Mindset Middleware

After reading @mfeldstein’s EDUCAUSE NGDLE and an API of One’s Own and @holden’s LEGOs response, I’m inspired to also comment on what is fast becoming an encyclopedic conversation, so filled with ed-tech insider history and acronyms to be understandable only to very few, yet pertinent to so many.

I’m 100% behind the goals laid out in these posts, along with the questions and efforts they reference from the likes of @drtonybates and @jimgroom. But…reading it all up to @holden’s last part:

But until users can see the relationship between their app-adopting behavior and their larger situation I’m not sure I see solutions like this in the near future.
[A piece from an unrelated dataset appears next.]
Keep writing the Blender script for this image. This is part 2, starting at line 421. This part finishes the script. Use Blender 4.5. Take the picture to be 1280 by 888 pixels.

I’ll continue to promote and work on such solutions, because that’s where the potential is. But it’s the cultural issue that needs solving, and I’m still working out how we overcome that.

I’m left realizing that the conversation here is still mostly about technologies, and solutions, mostly about new somethings that will make a healthy, lasting transformation.

I think the solutions called for here are good, but history is rife with new somethings that have healthy generative capacity and effects, from TCP/IP to representative democracy, and yet go on to become standardized LEGO kits. Today’s emergent generative potential becomes tomorrow’s dominant structure.

Maybe the cultural shift @holden seeks is for us to realize and start holding ourselves to the idea that there are no solutions. As awesome as LMOS, a domain of one’s own, or federated wiki may be, their lasting transformative value is not intrinsic, but in that they are manifestations of people enacting @amcollier‘s not-yetness. It is that attitude of not-yetness that we should work to persist, by whatever local, timely means work.

So when it comes to education (that interest links us right?), our goal is to instill lasting mindsets that seek to dismantle dominant LEGO sets and make new things, reforming the standard bits and adding unexpected parts. The solution is not a something (LMOS, domain, wiki, API), it’s the cultural practices that led to those somethings. Today, enabling a student via a federated wiki at their own domain may be empowering them mightily, but not if they or we believe our work is then done.

The minute we think our something is the solution, we’ve already started becoming the next standardized LEGO kit. The insoluble solution is that the solution is insoluble.

1 thought on “Mindset Middleware”

  1. So sure, there is no “one” solution. But there are some common elements that many people have been identifying for a long time that preserve “notyetness” (oh christ, another neologism, really?) I could catalogue them but instead I’ll just point to Stephen’s 2006 paper http://www.downes.ca/post/36031 which does as good a job as any describing the necessary conditions.

    BUT…incumbency. It’s not forever, but it is real. Philosopher’s live in an ideal world, software lives in a material, economic one. So yeah, don’t expect a single solution to be the end all, but do realize that they are hard to displace once they become entrenched and entangled with other hard to change systems.